I apologize for not having a fuller review of Fringe ready for you, but I’m working on other deadlines and—with the pilot having been leaked, screened and analyzed for so long now—it seems as if the show has already been on the air for months. On the other hand, Fox hasn’t sent out any subsequent episodes. Clocking in at an hour and a half and loaded with special effects, Fringe’s first episode seems especially susceptible to pilotitis: the phenomenon of a mind-blowing debut that the regular run of the series cannot possibly live up to. (See also Dark Angel.) So I’m hoping to follow up with the show, here and in the print magazine, after we’ve seen more episodes.

That said, I’ll refer you to a couple of the writeups I’ve done on the show so far. And I’ll advise you to watch the show. It’s a good time. But don’t get your hopes up too high.
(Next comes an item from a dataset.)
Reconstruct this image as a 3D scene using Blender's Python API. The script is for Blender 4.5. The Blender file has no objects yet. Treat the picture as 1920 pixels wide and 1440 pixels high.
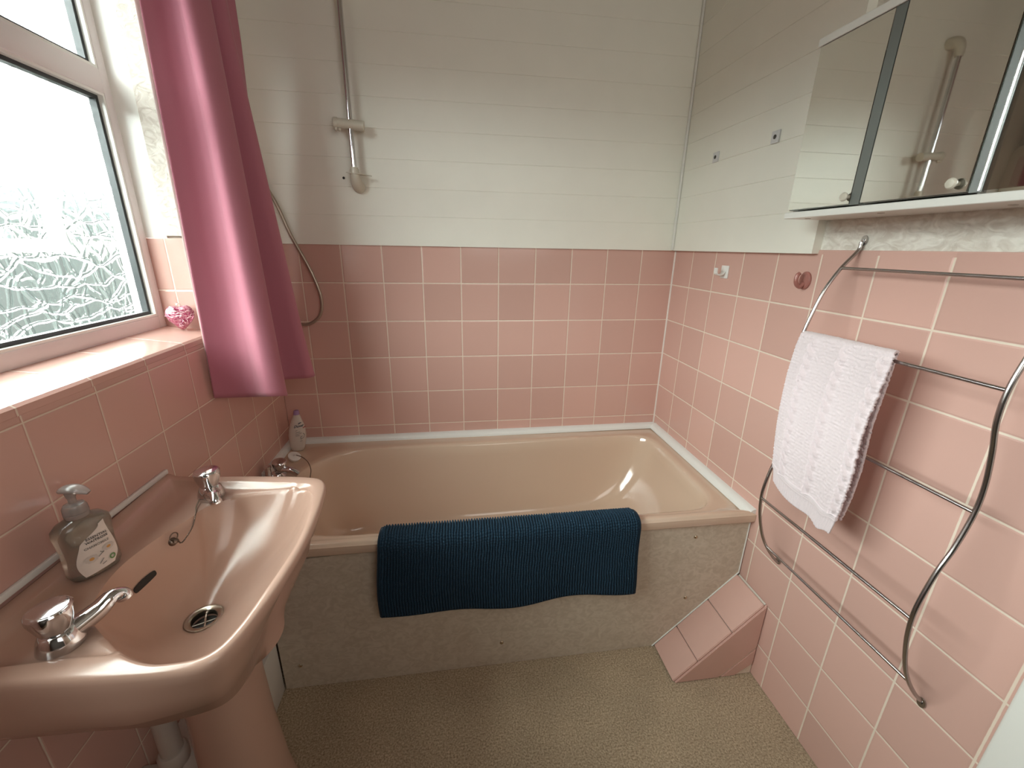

Despite coming from J. J. Abrams, it’s not Lost. It’s maybe The X-Files, with a touch of Alias. The show is much more procedural than I’d like, and I’m concerned that it will focus on the story of the week to the detriment of its larger story arc—a “Pattern” of bizarre experiments using humanity as lab rats—which so far feels pretty generic.

What gives me hope for the show are the central characters and the chemistry between them. As anyone who hasn’t repressed the memory of the post-Mulder and Scully X-Files knows, that makes the difference between an obsessively engaging mystery and a decent sci-fi anthology.

The genius move of Fringe so far is to turn its Mulder-Scully pairing into a trio: FBI investigator Olivia Dunham (Anna Torv); recently institutionalized scientific genius Walter Bishop (John Noble); and his black-sheep, also-kinda-genius son Peter (Joshua Jackson). The usual move would be to pair Olivia and Peter and watch the sexual tension ensue. But with Walter, their investigations become a kind of weird chaperoned date, and Noble gets across not only Walter’s mad-scientist eccentricity but his fragility, after 17 years in lockup.

The supporting characters—including Lance Reddick as Dunham’s hardass supervisor, who has a checkered history with her—need much more work. But in a fall TV season of diminished expectations, it’s a good start.